My living room fills one end of my house and is very bright--large windows facing south and west and sliding French doors opening directly onto an attached deck to the east. I have the deck heavily planted up and there's a pool, etc, which attracts a lot of small wildlife, including dragon and damselflies. Sometimes, when the weather's nice and the French doors are wide open, a dragonfly will come into the livingroom, take a quick cruise along the windows as though inspecting the houseplants, then exit again. It's always a thrill to watch them, and from these brief experiences alone, I can't even imagine containing such lively, fast flyers in a smaller room, let alone a cage. Something smaller and more fluttery, like a blue darner, might learn to live in a livingroom-sized space, but on the whole, I think these insects, at least once adult, are best enjoyed as wild garden pets, the same way you enjoy visiting hummingbirds.

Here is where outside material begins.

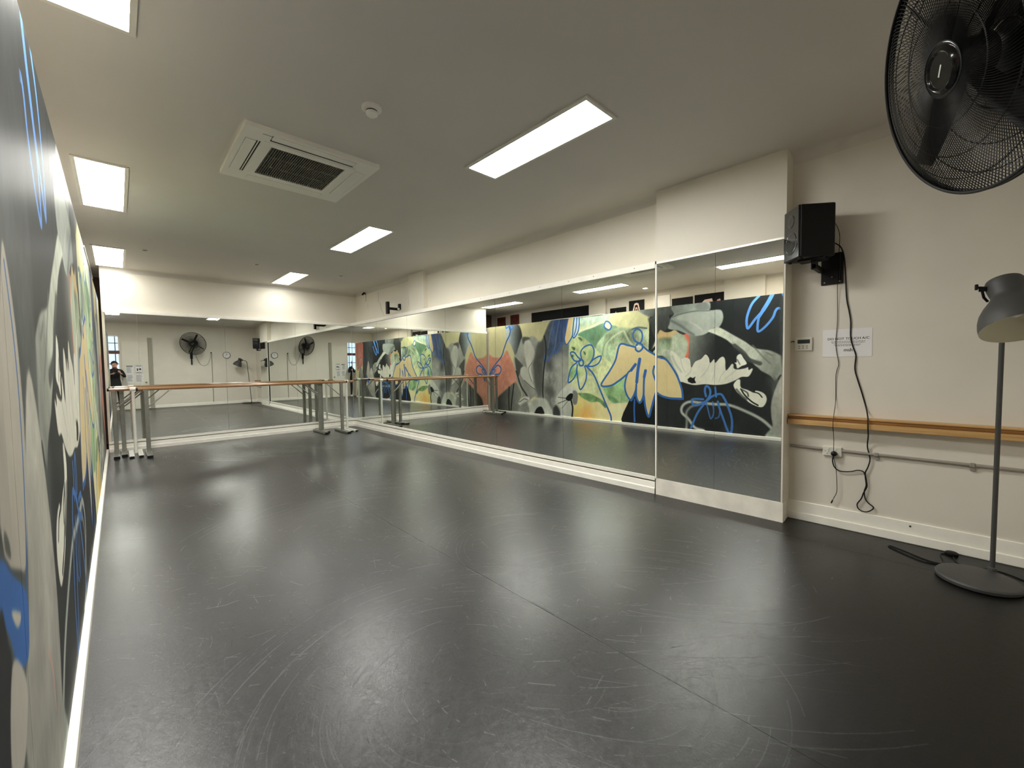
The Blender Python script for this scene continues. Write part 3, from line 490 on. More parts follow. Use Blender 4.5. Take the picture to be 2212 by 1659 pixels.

The nymphs, on the other hand, aren't too hard to keep and make very interesting temporary aquarium pets. A lot of children's books about keeping insect pets will have info on this--they're kid favourites.

The cage would need to be *ve
The cage would need to be *very* large as these insects need plenty of flying room, for some species measured in manymany acres, as well as plenty of prey...and some live only a short time anyway. Not ideal pet material.

Um, well....
If I can't "lecture you on water and plants," then what else can I comment on? I raised a darner nymph in a fishbowl once....That is the most fun, I think, raising them from nymphs (naiads) to adults, and then releasing the adults. I do believe that, given enough space (such as an aviary, or indoor botanical conservatory), one could have free-flying dragonflies. I predict, in fact, that eventually "dragonfly houses" and exhibits will be as popular as butterfly houses are now.

 
Problem with raising darners
I've had success with rearing bluets, but never with darners. It always seems that they die during their final molt, even given lots of room, vegetation / hiding spaces and ventilation (occasionally water changes when things get a bit cloudy). Food was flies, fed ad libitum. They just do really well right up to that last molt, when I suddenly find them upside-down dead. I have basically discontinued the rearing of darners for this reason. My question is, have you ever had such a problem, or was I doing something wrong?

 
Darners.
Well, I have to confess my naiad did die just before its final molt. I didn't know it was ready to go, so didn't have a vertical, emergent object for it to climb out on, and it drowned. But, we did raise at least one darner at the Oregon Zoo's insect exhibit when I worked there (early '80s). It molted successfully, and we released it.

 
damselflies
Hi. I have had damselflies coming out of my aquarium, but the weather is still too cold for flying insects outside. Is there anything a damselfly will eat besides flying insects?